Here in Switzerland dual education is embedded in society and companies play a central role in training young people on teh job while they are still in school. It’s a great model that works well. Switzerland has one of the lowest youth unemployment rates -globally - at 8%.


(Giles Sibbald) #48

We see employees highly engaged with social impact initiatives…whether that be through their own self-starting initiatives, engagement in volunteering, pilot projects, equality advancement, or services that are offered to our clients…these things matter to many employees. I think employers will need to pay close attention to their employee value proposition – what attracted the employees to them in the first place and is that still relevant.


(Kitrhona Cerri) #49

We’ve also done some work to distill the drivers that are moving companies to think about the Future of Work… ranging from rapidly evolving technology, to socio-economic polarization, and rising expectations of the workforce. See here: https://futureofwork.wbcsd.org/context-for-the-future-of-work/ (and here for the more details, facts & figures: https://bit.ly/2sZN16i)


(Charles Tsai) #50

What’s the next milestone for Pearson’s research into future skills? Also, what does your list of top skills mean to you?


(Euan Wilmshurst) #51

Totally agree. There is piece that is about the high school students of today, and then there is the reality of those in mid career who need re-skilling while they work. Something the government here in Singapore has started to focus on with its SkillsFuture initiative.


(Maria Lorente Perez) #52

Thank you all for so many interesting perspectives and insights. I have seen mentioned widely the word systemic … yet, we do struggle to approach almost anything systemically and acquiring that capacity is not embedded in many school / university curricula. How can businesses support the development of this crucial capacity for individuals currently working within? … and what are the wider conversations that need to be held (and who should be at the table) to be able to develop this capacity from a very early age?

Thanks!


(Harsha Jalihal) #53

Here at Unilever, we are doing a few interesting things:
(1) We are focusing on building a culture of lifelong learning within the organization.

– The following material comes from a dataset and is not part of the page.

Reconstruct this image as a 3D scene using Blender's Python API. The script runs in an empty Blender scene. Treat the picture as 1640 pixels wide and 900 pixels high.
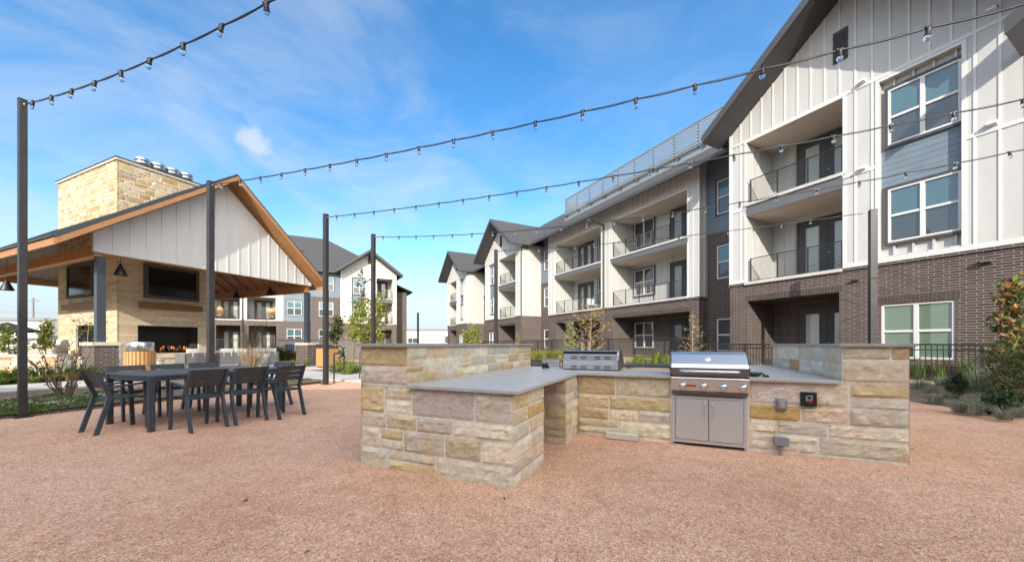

While it’s important to build target reskilling programs, we have realize the only way to create sustainable change, the mindset has to shift. So we are investing in the technology needed to making learning accessible to everyone and democratizing it by removing “entry criteria”. We have even re-defined leadership at Unilever to focus as much on our “inner game” as we do on our outer game, to drive the importance of the right mindset and the willingness to learn, relearn and unlearn as a hallmark of a good leader.
(2) We are injecting purpose into talent management because we believe that purpose unlocks capacity and capability. When you have purpose in what you do, you are more likely to go the extra mile and you are more likely to learn something new. People with purpose thrive just as brands with purpose outperform. More than 30,000 employees have gone through our purpose workshops.
(3) We are working to reimagine the employee lifecycle by thinking through new and flexible employment models that allow us to reskill and redeploy our workforce in different ways. We want to generate employability in our ecosystem that goes beyond our inner core of employees that are on the payroll. This allows both our business leaders to tap into the wider talent ecosystem to access the right skills while ensuring that our own employees have the ability to work more flexibly even through job disruption, without worrying about income and stability.


(Giles Sibbald) #54

Good question. I’d say a combination of those. Clearly businesses need to see the economic benefit, the business case if you will. Wrapped up in this is brand management, risk management etc. The higher level picture is that if the social chasm is allowed to widen, the economic outlook is pretty gloomy. So it’s in companies’ best long term interests so build in equality as a business force.


(Kitrhona Cerri) #55

Totally agree Giles! Have you done anything in UBS to actively encourage this engagement, or do you find it self-driven by employees?


(Charles Tsai) #56

What systemic change in education are you supporting in Asia specifically?


(Harsha Jalihal) #57

It requires public-private partnerships with government, academia and businesses coming together to define what is needed and how do we make it happen. It will require investment from all three sets of stakeholders. The World Economic Forum is focusing on this in a big way and offering a platform where such stakeholders can come together and commit to the change.


(Euan Wilmshurst) #58

Here are my CEO’s views https://www.businessinsider.sg/ibm-ceo-ginni-rometty-talks-new-collar-jobs-at-davos-2019-1/?r=US&IR=T


(James Raynor) #59

I’m not sure I agree with your statement ‘what it really means is that many, if not most, people are not able to earn sufficient or steady income through work alone.’ I think there’s a question of causation to be answered here. UBI isn’t a response to increased unemployment, it may well be a cause. And if it is a cause studies have shown that it won’t result in insufficient or unsteady income. It would may limit job opportunities but we predicted this would happen with the 2nd and 3rd revolutions and it didn’t.


(Kathryn Rowan) #60

Indeed, something we think about all the time. The world is changing so rapidly and the 4th Industrial Revolution has closed some doors, but opened up so many others for people to engage in entrepreurial, set-starting initiatives. We don’t only compete with large companies but with the allure of starting up one’s own business.